# YOUR TASK:
Take the lines from the beginning of the material through the line containing "return (RIGHT *" and retype them exactly, leaving the pictures out.

# MATERIAL:

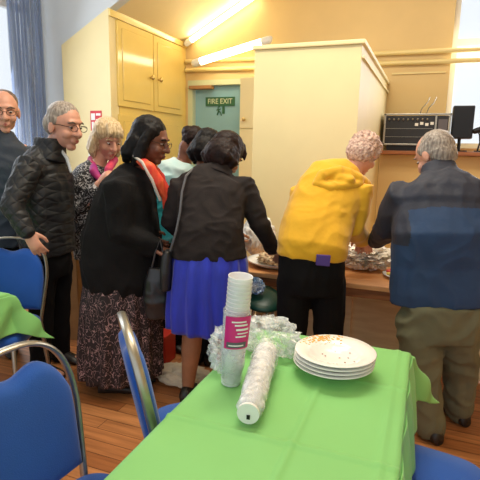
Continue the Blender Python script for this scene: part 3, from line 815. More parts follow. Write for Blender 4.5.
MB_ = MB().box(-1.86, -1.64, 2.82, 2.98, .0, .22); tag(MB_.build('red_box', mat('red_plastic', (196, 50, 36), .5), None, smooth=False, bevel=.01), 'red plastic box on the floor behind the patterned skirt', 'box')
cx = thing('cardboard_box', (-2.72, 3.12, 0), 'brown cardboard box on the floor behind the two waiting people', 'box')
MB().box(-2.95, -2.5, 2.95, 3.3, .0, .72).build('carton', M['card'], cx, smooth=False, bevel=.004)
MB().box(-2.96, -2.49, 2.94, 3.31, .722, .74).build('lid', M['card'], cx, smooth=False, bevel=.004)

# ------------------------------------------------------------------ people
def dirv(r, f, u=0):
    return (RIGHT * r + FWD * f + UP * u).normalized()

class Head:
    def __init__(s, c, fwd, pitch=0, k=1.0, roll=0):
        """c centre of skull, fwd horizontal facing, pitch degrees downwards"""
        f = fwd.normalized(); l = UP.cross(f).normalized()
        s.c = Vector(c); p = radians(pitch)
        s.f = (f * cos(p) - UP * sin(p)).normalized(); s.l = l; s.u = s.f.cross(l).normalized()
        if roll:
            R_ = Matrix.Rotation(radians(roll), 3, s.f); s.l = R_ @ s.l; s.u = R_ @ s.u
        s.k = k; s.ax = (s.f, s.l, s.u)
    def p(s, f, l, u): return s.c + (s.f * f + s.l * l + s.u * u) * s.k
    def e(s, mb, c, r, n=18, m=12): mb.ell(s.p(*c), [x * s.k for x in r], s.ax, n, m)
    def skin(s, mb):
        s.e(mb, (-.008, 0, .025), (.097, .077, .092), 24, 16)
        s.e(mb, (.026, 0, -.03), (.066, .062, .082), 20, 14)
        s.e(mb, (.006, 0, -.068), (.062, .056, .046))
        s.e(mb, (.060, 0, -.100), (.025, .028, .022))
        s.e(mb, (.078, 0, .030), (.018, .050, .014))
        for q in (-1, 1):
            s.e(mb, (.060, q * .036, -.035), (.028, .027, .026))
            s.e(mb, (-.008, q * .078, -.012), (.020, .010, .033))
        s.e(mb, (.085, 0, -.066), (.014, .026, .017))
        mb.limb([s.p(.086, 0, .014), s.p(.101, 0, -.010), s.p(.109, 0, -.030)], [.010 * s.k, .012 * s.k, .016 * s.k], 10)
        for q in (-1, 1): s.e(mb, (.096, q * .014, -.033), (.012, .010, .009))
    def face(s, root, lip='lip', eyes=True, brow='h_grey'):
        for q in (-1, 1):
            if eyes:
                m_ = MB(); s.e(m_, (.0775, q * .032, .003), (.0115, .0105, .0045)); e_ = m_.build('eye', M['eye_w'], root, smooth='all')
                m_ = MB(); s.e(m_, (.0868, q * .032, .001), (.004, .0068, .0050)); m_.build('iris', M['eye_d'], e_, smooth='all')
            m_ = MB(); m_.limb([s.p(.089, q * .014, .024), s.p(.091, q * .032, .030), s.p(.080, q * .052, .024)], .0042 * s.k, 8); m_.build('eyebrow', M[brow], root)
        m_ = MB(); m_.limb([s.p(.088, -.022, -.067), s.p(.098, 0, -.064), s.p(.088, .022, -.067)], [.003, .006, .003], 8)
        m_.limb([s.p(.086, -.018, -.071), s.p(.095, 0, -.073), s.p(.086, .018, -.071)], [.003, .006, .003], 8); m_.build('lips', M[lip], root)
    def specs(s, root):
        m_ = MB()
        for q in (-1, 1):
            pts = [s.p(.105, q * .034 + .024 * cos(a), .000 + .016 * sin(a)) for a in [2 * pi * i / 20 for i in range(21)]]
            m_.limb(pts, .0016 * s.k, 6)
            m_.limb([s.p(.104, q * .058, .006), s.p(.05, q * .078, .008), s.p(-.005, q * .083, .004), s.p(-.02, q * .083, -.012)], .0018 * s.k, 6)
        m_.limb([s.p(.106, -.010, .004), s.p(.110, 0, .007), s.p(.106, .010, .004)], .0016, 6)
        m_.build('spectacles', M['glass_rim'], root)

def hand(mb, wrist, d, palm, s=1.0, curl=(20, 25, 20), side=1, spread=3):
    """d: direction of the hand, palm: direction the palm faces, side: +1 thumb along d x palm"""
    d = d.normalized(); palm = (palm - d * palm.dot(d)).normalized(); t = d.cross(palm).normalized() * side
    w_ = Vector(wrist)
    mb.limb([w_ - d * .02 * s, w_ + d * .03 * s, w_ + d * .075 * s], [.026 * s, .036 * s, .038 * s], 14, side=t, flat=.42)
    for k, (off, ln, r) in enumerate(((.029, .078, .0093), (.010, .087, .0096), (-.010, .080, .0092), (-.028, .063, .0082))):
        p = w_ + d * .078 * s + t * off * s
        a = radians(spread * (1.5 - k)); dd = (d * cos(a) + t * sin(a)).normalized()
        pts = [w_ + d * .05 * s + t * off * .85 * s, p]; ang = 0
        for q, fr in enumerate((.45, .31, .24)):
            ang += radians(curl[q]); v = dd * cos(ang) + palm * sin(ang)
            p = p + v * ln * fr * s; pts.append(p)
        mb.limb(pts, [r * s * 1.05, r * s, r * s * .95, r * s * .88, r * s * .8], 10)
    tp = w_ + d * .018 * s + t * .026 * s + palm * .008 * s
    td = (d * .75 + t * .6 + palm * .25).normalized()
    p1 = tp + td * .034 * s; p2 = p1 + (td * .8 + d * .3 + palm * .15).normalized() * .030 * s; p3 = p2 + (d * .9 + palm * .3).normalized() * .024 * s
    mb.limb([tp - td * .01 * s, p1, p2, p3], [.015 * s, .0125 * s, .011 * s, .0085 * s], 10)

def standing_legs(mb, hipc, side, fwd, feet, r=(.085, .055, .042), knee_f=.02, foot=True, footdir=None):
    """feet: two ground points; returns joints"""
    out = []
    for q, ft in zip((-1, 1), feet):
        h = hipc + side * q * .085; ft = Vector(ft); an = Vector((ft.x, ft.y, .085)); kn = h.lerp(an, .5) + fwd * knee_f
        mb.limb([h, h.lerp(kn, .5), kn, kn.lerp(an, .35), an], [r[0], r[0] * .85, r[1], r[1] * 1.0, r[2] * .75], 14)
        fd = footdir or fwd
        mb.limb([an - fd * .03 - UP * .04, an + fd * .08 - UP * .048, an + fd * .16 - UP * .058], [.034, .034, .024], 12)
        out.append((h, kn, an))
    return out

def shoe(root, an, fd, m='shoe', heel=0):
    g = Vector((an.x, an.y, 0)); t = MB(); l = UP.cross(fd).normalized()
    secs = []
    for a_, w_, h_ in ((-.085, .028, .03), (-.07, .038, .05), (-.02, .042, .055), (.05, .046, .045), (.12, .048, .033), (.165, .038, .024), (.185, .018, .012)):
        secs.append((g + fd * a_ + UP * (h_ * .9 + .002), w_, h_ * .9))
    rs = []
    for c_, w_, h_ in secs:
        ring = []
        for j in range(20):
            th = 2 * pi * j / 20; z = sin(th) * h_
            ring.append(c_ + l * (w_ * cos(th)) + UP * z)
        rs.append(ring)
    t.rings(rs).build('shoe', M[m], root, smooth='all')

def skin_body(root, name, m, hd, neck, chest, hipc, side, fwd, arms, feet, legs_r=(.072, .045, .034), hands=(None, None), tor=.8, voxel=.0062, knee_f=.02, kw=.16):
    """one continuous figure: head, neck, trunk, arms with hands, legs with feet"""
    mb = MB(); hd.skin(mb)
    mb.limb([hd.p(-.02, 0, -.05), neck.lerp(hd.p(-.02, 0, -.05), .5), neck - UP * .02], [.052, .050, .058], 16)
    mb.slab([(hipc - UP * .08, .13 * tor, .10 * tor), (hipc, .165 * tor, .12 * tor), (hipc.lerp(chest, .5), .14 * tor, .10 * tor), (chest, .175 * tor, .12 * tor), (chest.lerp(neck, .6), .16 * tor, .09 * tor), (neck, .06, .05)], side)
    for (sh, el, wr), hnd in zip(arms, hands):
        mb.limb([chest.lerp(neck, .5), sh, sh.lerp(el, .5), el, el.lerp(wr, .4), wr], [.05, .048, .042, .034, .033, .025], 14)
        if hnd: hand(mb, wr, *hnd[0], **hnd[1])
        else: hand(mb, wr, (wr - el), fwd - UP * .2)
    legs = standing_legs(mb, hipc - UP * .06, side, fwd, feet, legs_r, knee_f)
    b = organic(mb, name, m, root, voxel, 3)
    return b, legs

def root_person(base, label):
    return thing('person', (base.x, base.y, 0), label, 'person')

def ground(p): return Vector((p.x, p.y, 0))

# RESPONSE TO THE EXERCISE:
Continue the Blender Python script for this scene: part 3, from line 815. More parts follow. Write for Blender 4.5.
MB_ = MB().box(-1.86, -1.64, 2.82, 2.98, .0, .22); tag(MB_.build('red_box', mat('red_plastic', (196, 50, 36), .5), None, smooth=False, bevel=.01), 'red plastic box on the floor behind the patterned skirt', 'box')
cx = thing('cardboard_box', (-2.72, 3.12, 0), 'brown cardboard box on the floor behind the two waiting people', 'box')
MB().box(-2.95, -2.5, 2.95, 3.3, .0, .72).build('carton', M['card'], cx, smooth=False, bevel=.004)
MB().box(-2.96, -2.49, 2.94, 3.31, .722, .74).build('lid', M['card'], cx, smooth=False, bevel=.004)

# ------------------------------------------------------------------ people
def dirv(r, f, u=0):
    return (RIGHT * r + FWD * f + UP * u).normalized()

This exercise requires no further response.